Kâr amacı gütmeyen kuruluş olan Rocky Mountain Enstitüsü (RMI), geçtiğimiz haftalarda yayınladığı blog yazısında, yeşil hidrojenin, 2030 yılına kadar küresel emisyonların azaltılmasında önemli bir rol oynamaya hazır olduğunu belirtti. Enstitü, on yılın sonunda çevrimiçi olarak bol miktarda elektroliz kapasitesinin olacağını tahmin ediyor.
Blogta, yeşil hidrojenin bu on yılı büyütmeye hazır olduğunu, çünkü “ticari olarak olgun teknolojilere” dayandığını ve bu nedenle herhangi bir atılım beklemediğini, dekarbonizasyona yönelik ticari talebin yeşil hidrojen için bir pazar yarattığı da ifade ediliyor.
Blogta belirtildiği üzere, büyük üreticiler 2040’a kadar gönderilerinin tamamen karbondan arındırılmasını hedeflerken, RMI, Bloomberg New Energy Finance (BNEF) verilerine dayanarak, elektrolizör üreticilerinin de üretimi artırdığını kaydetti.
RMI’ye göre birçok durumda, mevcut doğal gaz boru hatları hidrojeni taşımak için kullanılabilir ve hidrojen jeolojik tuz mağaralarında depolanabilir. Küresel olarak, bu altyapı etrafında “hidrojen merkezleri” inşa etme projeleri halihazırda devam ediyor ve 2021 federal altyapı yasasında kendilerine ayrılan bir miktar fon var.
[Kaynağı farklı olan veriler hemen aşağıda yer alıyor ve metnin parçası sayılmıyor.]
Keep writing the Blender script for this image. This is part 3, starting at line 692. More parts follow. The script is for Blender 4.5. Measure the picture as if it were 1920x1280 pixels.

Gelecekteki projeler için yeşil hidrojen seçmenin önemini gösteren RMI, daha önce hidrojenin doğal gazdan sağlanması gibi yüksek karbonlu yöntemler kullanılarak üretilmesi durumunda bu merkezlerin kömür kadar kirli olabileceği konusunda uyardı. Bu nedenle, on yılın sonunda yeşil hidrojen kapasitesi bol olabilirken, düzenleyicilerin bunun kullanılmasını sağlamaları gerekiyor. RMI’ya göre esnek kurallar, temiz olarak faturalandırılan ancak yine de karbon yoğun olabilen “mavi hidrojenin” çoğalmasına yol açabilir.